▶ [Task directions]: From the first line of the listing below to the line with "COL = S.collection", print each line exactly, and nothing more. Leave out the pictures.
▬▬▬▬▬▬▬▬▬▬
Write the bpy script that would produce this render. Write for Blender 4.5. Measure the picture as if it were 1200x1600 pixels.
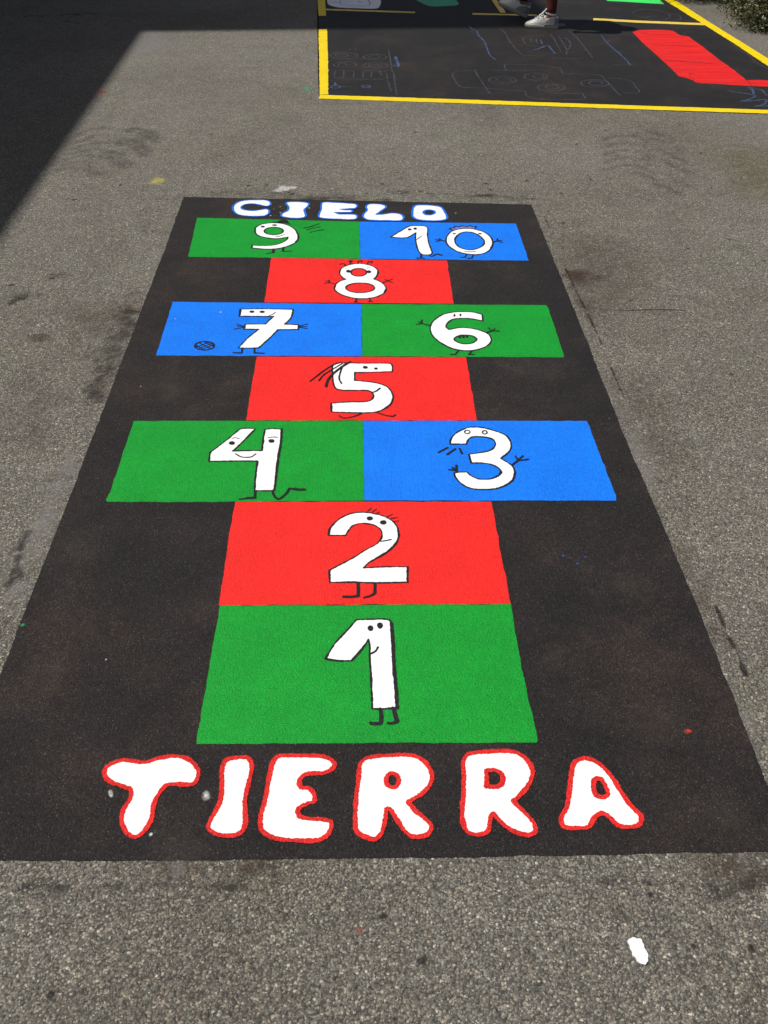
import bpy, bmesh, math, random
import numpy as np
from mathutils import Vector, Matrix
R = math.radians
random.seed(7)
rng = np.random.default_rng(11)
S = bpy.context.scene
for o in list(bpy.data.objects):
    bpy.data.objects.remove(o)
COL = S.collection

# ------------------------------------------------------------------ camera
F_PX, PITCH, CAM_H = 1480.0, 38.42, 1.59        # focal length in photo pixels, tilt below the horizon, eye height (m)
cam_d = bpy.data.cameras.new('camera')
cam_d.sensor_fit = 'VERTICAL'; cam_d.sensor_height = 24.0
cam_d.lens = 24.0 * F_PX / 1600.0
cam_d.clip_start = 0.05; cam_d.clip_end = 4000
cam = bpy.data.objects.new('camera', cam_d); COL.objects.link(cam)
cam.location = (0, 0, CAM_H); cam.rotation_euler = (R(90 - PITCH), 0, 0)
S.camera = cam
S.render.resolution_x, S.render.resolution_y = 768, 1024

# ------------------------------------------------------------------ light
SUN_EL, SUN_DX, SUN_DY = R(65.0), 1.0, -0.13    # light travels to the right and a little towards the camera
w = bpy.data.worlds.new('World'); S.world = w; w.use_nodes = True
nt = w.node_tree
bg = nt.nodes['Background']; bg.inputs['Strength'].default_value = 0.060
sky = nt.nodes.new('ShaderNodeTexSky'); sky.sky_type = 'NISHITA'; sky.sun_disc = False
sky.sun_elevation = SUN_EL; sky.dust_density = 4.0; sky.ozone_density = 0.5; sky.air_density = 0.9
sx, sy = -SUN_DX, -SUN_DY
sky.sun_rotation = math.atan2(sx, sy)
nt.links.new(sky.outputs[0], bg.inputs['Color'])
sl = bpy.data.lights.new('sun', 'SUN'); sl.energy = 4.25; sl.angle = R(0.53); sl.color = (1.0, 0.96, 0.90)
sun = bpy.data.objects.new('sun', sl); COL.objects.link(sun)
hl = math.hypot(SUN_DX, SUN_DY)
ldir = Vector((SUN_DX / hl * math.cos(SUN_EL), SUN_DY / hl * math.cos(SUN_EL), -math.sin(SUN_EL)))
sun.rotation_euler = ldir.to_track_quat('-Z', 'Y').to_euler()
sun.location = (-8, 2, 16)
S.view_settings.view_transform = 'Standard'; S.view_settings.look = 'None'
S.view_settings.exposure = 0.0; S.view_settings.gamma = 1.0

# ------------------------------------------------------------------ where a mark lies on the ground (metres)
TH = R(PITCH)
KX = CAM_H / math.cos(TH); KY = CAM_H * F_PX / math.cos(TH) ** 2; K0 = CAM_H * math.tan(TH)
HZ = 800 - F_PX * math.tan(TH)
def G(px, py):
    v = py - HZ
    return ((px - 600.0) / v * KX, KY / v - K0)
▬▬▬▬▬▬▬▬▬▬
▶ [Output of the exercise]:
Write the bpy script that would produce this render. Write for Blender 4.5. Measure the picture as if it were 1200x1600 pixels.
import bpy, bmesh, math, random
import numpy as np
from mathutils import Vector, Matrix
R = math.radians
random.seed(7)
rng = np.random.default_rng(11)
S = bpy.context.scene
for o in list(bpy.data.objects):
    bpy.data.objects.remove(o)
COL = S.collection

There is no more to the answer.